5 Audition Myths To Smash Before Your Next Big One

In my work, I find that actors often cling to common misconceptions about the auditioning process—or myths as I like to call them. Believing these myths is potentially very damaging because they can poison an actor’s mindset and ultimately their performance.

Disavowing the following audition fables is helping our clients win more roles:

Myth #1. Casting Directors Make all Final Casting Decisions

Bear in mind that the production team has hired the casting director to help them find the best actors. This is similar to how the production team will hire location scouters to find the best filming locations. In this case, the casting director is just another person who is trying to complete their job as best as they can so they will be hired again. Yes, casting directors do push certain actors forward, and weigh in behind closed doors about who they think is right for the role, but the writers, directors and producers always have the final say in casting.

Myth #2. You Must Obey all Character Descriptions and Stage Directions

Character descriptions and stage directions are meant to be used as a guideline, not a gospel. When too many actors treat these things as absolutes that they must incorporate, then you get too many auditions that look identical over and over again. Furthermore, actors forget that some of the descriptions writers put into their work are solely to help the producers better visualize the story. These descriptions are not meant for you to be a slave to them. Allow the character descriptions and stage directions to help guide and inspire you, but don’t feel shackled by them. You must still add your own paint colors to the canvas.  

Myth #3. The Audition Starts After You Slate

The audition never starts the moment you start acting or start uttering the words from your sides. The audition begins the moment you enter the building—the moment you put your car in park. Once you set foot on the property where the audition occurs, you are “on.” I’m not saying that you have to already be in character, but you have to start being the person who is the solution to the casting puzzle of filling the role. You need to step foot on the property completely prepared, focused and ready to begin at a moment’s notice.

Myth #4 Don’t Get too Big

Being big is often not a bad thing! The fear of being “too big” is perhaps one of the biggest fear and source of anxiety I hear from actors before their big auditions. “Are you sure they won’t think I’m too big?” “Shouldn’t I throw it away more?” and so on.  Bottom-line: If you’re afraid to look like an asshole or a freak, you will. Moreover, a note I continually hear from production and casting is that, actors can always be pulled back, but it’s impossible to pull something out of them they never demonstrated at the start. 
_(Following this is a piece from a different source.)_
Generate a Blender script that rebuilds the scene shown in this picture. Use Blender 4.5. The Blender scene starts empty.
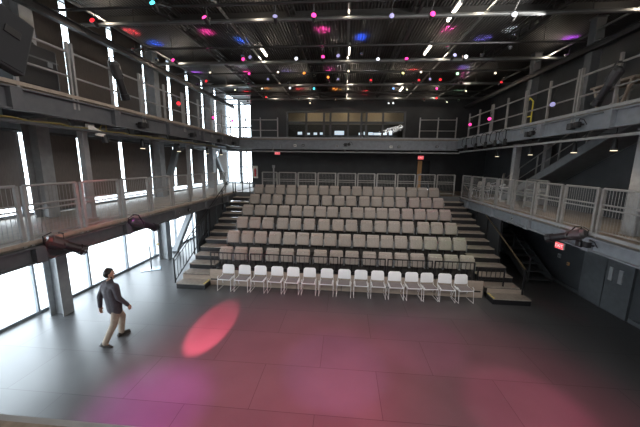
import bpy, bmesh, math, random
from mathutils import Vector, Matrix
random.seed(7)
COL = bpy.context.scene.collection
V = Vector
ORD = ['first','second','third','fourth','fifth','sixth','seventh','eighth','ninth','tenth','eleventh','twelfth','thirteenth','fourteenth','fifteenth','sixteenth','seventeenth','eighteenth']

# ------------------------------------------------------------------ materials
def mat(name, col, rough=.6, metal=0., var=.12, scale=6., bump=0., emit=None, estr=0., stretch=None):
    m = bpy.data.materials.new(name); m.use_nodes = True
    nt = m.node_tree; n = nt.nodes; l = nt.links
    b = n['Principled BSDF']
    tc = n.new('ShaderNodeTexCoord'); mp = n.new('ShaderNodeMapping'); nz = n.new('ShaderNodeTexNoise')
    l.new(tc.outputs['Object'], mp.inputs['Vector']); l.new(mp.outputs[0], nz.inputs['Vector'])
    if stretch: mp.inputs['Scale'].default_value = stretch
    nz.inputs['Scale'].default_value = scale; nz.inputs['Detail'].default_value = 4
    cr = n.new('ShaderNodeValToRGB')
    cr.color_ramp.elements[0].position = .3; cr.color_ramp.elements[1].position = .7
    cr.color_ramp.elements[0].color = [c*(1-var) for c in col]+[1]
    cr.color_ramp.elements[1].color = [min(1, c*(1+var)) for c in col]+[1]
    l.new(nz.outputs['Fac'], cr.inputs[0]); l.new(cr.outputs[0], b.inputs['Base Color'])
    b.inputs['Roughness'].default_value = rough; b.inputs['Metallic'].default_value = metal
    if bump:
        bp = n.new('ShaderNodeBump'); bp.inputs['Strength'].default_value = bump; bp.inputs['Distance'].default_value = .01
        l.new(nz.outputs['Fac'], bp.inputs['Height']); l.new(bp.outputs[0], b.inputs['Normal'])
    if emit:
        b.inputs['Emission Color'].default_value = (*emit, 1); b.inputs['Emission Strength'].default_value = estr
    return m
M = {}
M['steel']   = mat('grey_painted_steel', (.17,.18,.19), .5, .1)
M['steel_d'] = mat('dark_painted_steel', (.085,.09,.096), .5, .1)
M['steel_l'] = mat('light_painted_steel', (.30,.30,.30), .5, .1)
M['rail']    = mat('silver_rail', (.30,.292,.28), .42, .35)
M['rail_d']  = mat('dull_rail', (.30,.295,.29), .5, .2)
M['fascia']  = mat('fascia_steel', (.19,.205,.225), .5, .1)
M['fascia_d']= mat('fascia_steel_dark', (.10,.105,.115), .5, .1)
M['black']   = mat('black_metal', (.012,.012,.014), .45, .1)
M['blackp']  = mat('black_paint_wall', (.03,.032,.035), .7, 0, .15, 2)
M['wallgrey']= mat('charcoal_wall', (.04,.043,.047), .65, 0, .15, 2)
M['deck']    = mat('gallery_deck_boards', (.21,.165,.125), .5, 0, .22, 3, .1, stretch=(6,.6,1))
M['deck_l']  = mat('gallery_deck_daylit', (.25,.215,.185), .6, 0, .2, 3, .1, stretch=(6,.6,1))  # left deck colour lightened and greyed to carry the daylight on it
M['steel_m'] = mat('mid_painted_steel', (.30,.31,.32), .5, .1)
M['decklip'] = mat('deck_edge', (.34,.28,.23), .5, 0, .15, 8)
M['shade']   = mat('dark_roller_fabric', (.15,.130,.120), .9, 0, .15, 60, .1, stretch=(1,1,.1))
M['mull']    = mat('window_frame_grey', (.22,.24,.26), .45, .3)
M['fabric']  = mat('taupe_fabric', (.26,.228,.203), .9, 0, .15, 40, .15)
M['fabric2'] = mat('taupe_fabric_top', (.31,.27,.24), .9, 0, .15, 40, .15)
M['plate']   = mat('number_plate', (.75,.75,.72), .4, .3)
M['tierdeck']= mat('tier_deck', (.05,.047,.045), .6, 0, .2, 8)
M['tread']   = mat('stair_tread', (.25,.215,.185), .6, 0, .18, 9, .08)
M['ply']     = mat('plywood', (.31,.255,.21), .6, 0, .12, 5, stretch=(1,4,6))
M['white']   = mat('white_plastic', (.74,.75,.77), .4, 0, .03, 5)
M['beige']   = mat('beige_plastic', (.52,.46,.41), .5, 0, .05)
M['whitem']  = mat('white_wire', (.68,.68,.68), .35, .2, .03)
M['pad']     = mat('grey_seat_pad', (.21,.185,.185), .9, 0, .15, 40, .1)
M['yellow']  = mat('yellow_tape', (.75,.60,.05), .5, 0, .1)
M['skin']    = mat('skin', (.46,.27,.19), .5, 0, .08, 20)
M['shirt']   = mat('charcoal_shirt', (.062,.054,.062), .85, 0, .2, 12, .3)
M['khaki']   = mat('khaki_trousers', (.34,.275,.215), .85, 0, .15, 10, .3)
M['shoe']    = mat('dark_shoe', (.03,.024,.02), .5, 0, .2)
M['hair']    = mat('black_hair', (.014,.011,.010), .6, 0, .3, 60, .4)
M['eye']     = mat('eye_white', (.7,.7,.68), .2, 0, .02)
M['wood']    = mat('oak_door', (.52,.27,.10), .5, 0, .2, 3, stretch=(8,8,.6))
M['red']     = mat('red_paint', (.6,.03,.03), .4)
M['screen']  = mat('pale_screen', (.6,.65,.7), .3, emit=(.8,.9,1), estr=.8)
M['cream']   = mat('cream_wall', (.62,.53,.40), .8, 0, .06)
M['cable']   = mat('yellow_cable', (.24,.19,.05), .6)
M['exitred'] = mat('exit_face', (.7,.05,.06), .4, emit=(1,.10,.13), estr=.9)
M['exitwhite']= mat('exit_letter', (.9,.8,.8), .4, emit=(1,.6,.6), estr=.8)
M['paper']   = mat('paper_sign', (.8,.78,.72), .6, 0, .04)
M['truss']   = mat('dark_truss', (.03,.03,.03), .5, .2)
M['pipe']    = mat('grid_pipe', (.10,.105,.105), .45, .3)
M['concrete']= mat('pale_pavement', (.7,.7,.7), .8, 0, .06, 2)
M['tube']    = mat('tube_glow', (.9,.9,.85), .4, emit=(1,.90,.76), estr=6)
M['warm']    = mat('warm_lens', (.9,.8,.7), .4, emit=(1,.80,.55), estr=1.8)
LC = {'K':(1,.06,.36),'R':(1,.035,.05),'C':(.12,.85,1),'V':(.50,.47,.85),'W':(.85,.88,1),'A':(1,.84,.64),'O':(1,.32,.06),'Y':(1,.9,.35),'G':(.55,1,.6),'B':(.25,.45,1),'P':(.7,.15,.9)}
CN = {'K':'pink','R':'red','C':'cyan','V':'violet','W':'white','A':'warm white','O':'orange','Y':'yellow','G':'pale green','B':'blue','P':'purple'}
for k, c in LC.items():
    M['lens'+k] = mat('lens_'+CN[k].replace(' ','_'), c, .3, emit=c, estr={'K':1.7,'R':1.2,'V':.4,'W':1.1,'O':1.6}.get(k,1.6))

def floor_mat():
    m = bpy.data.materials.new('black_stage_floor'); m.use_nodes = True
    nt = m.node_tree; n = nt.nodes; l = nt.links; b = n['Principled BSDF']
    tc = n.new('ShaderNodeTexCoord')
    mp = n.new('ShaderNodeMapping'); mp.inputs['Location'].default_value = (.42, .42, 0)
    l.new(tc.outputs['Object'], mp.inputs[0])
    br = n.new('ShaderNodeTexBrick'); br.inputs['Scale'].default_value = 1
    br.inputs['Brick Width'].default_value = 2.44; br.inputs['Row Height'].default_value = 1.22
    br.inputs['Mortar Size'].default_value = .006; br.inputs['Color1'].default_value = (.092,.093,.097,1)
    br.inputs['Color2'].default_value = (.106,.107,.111,1); br.inputs['Mortar'].default_value = (.035,.035,.035,1)
    l.new(mp.outputs[0], br.inputs['Vector'])
    nz = n.new('ShaderNodeTexNoise'); nz.inputs['Scale'].default_value = 1.3; nz.inputs['Detail'].default_value = 8
    l.new(tc.outputs['Object'], nz.inputs['Vector'])
    mx = n.new('ShaderNodeMix'); mx.data_type = 'RGBA'; mx.blend_type = 'MULTIPLY'; mx.inputs[0].default_value = .35
    l.new(br.outputs[0], mx.inputs[6]); l.new(nz.outputs[0], mx.inputs[7]); l.new(mx.outputs[2], b.inputs['Base Color'])
    mr = n.new('ShaderNodeMapRange'); mr.inputs[3].default_value = .27; mr.inputs[4].default_value = .42
    l.new(nz.outputs[0], mr.inputs[0]); l.new(mr.outputs[0], b.inputs['Roughness'])
    return m
M['floor'] = floor_mat()
def ceil_mat():
    m = bpy.data.materials.new('corrugated_deck'); m.use_nodes = True
    nt = m.node_tree; n = nt.nodes; l = nt.links; b = n['Principled BSDF']
    tc = n.new('ShaderNodeTexCoord'); wv = n.new('ShaderNodeTexWave'); wv.bands_direction = 'X'
    wv.inputs['Scale'].default_value = 3.4
    l.new(tc.outputs['Object'], wv.inputs[0])
    cr = n.new('ShaderNodeValToRGB'); cr.color_ramp.elements[0].color = (.006,.006,.006,1); cr.color_ramp.elements[1].color = (.034,.033,.032,1)
    l.new(wv.outputs[1], cr.inputs[0]); l.new(cr.outputs[0], b.inputs['Base Color'])
    bp = n.new('ShaderNodeBump'); bp.inputs['Distance'].default_value = .05; bp.inputs['Strength'].default_value = .8
    l.new(wv.outputs[1], bp.inputs['Height']); l.new(bp.outputs[0], b.inputs['Normal']); b.inputs['Roughness'].default_value = .7
    return m
M['ceil'] = ceil_mat()
def glass_mat():
    m = bpy.data.materials.new('window_glass'); m.use_nodes = True
    nt = m.node_tree; n = nt.nodes; l = nt.links; n.remove(n['Principled BSDF'])
    lw = n.new('ShaderNodeLayerWeight'); lw.inputs[0].default_value = .25
    tr = n.new('ShaderNodeBsdfTransparent'); tr.inputs[0].default_value = (.93,.96,.97,1)
    gl = n.new('ShaderNodeBsdfGlossy'); gl.inputs['Roughness'].default_value = .03
    mr = n.new('ShaderNodeMath'); mr.operation = 'MULTIPLY'; mr.inputs[1].default_value = .5
    mx = n.new('ShaderNodeMixShader'); l.new(lw.outputs['Fresnel'], mr.inputs[0]); l.new(mr.outputs[0], mx.inputs[0])
    l.new(tr.outputs[0], mx.inputs[1]); l.new(gl.outputs[0], mx.inputs[2]); l.new(mx.outputs[0], n['Material Output'].inputs[0])
    return m
M['glass'] = glass_mat()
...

Myth #5. When Auditioning for Co-Stars Don’t Make a Meal out of a Snack

I hear this all the time from actors—when auditioning for these smaller roles, they’re supposed to know their place, say the line and not attract too much attention. The myth behind this mindset is that the powers that be want small parts to be a bit utilitarian and thrown away. The only truth in this is that you’re not supposed to belt out your lines Broadway style on bended knee, projecting to the back of the imaginary theatre. For co-stars and other supporting roles, where you just have one or two lines, you still have to come in emotionally loaded and alive in the reality of the character as possible. If the series regular comes in, orders a pint of beer from you, and your one line is “What kind?” (i.e., what kind of beer?) you still need to make a brave and visually obvious choice. You need to know what hour of your shift this is, how many days you have worked in a row, your emotional relationship to your job and to the patron, etc. In this manner, you can deliver your line, “what kind?” with the authenticity of a real, working bartender. And yes, while you might not be memorable to the person watching their favorite show, you will stand out to the producers during the audition process from all the other actors who think they just need to be blank slates delivering utilitarian dialogue.

I would never tell actors there are no rules when it comes to auditioning, as there are some: make a choice, be memorized, bring a headshot, be prepared and emotionally full, etc. But these myths outlined here are potentially damaging to the success and originality of the actor in the audition room.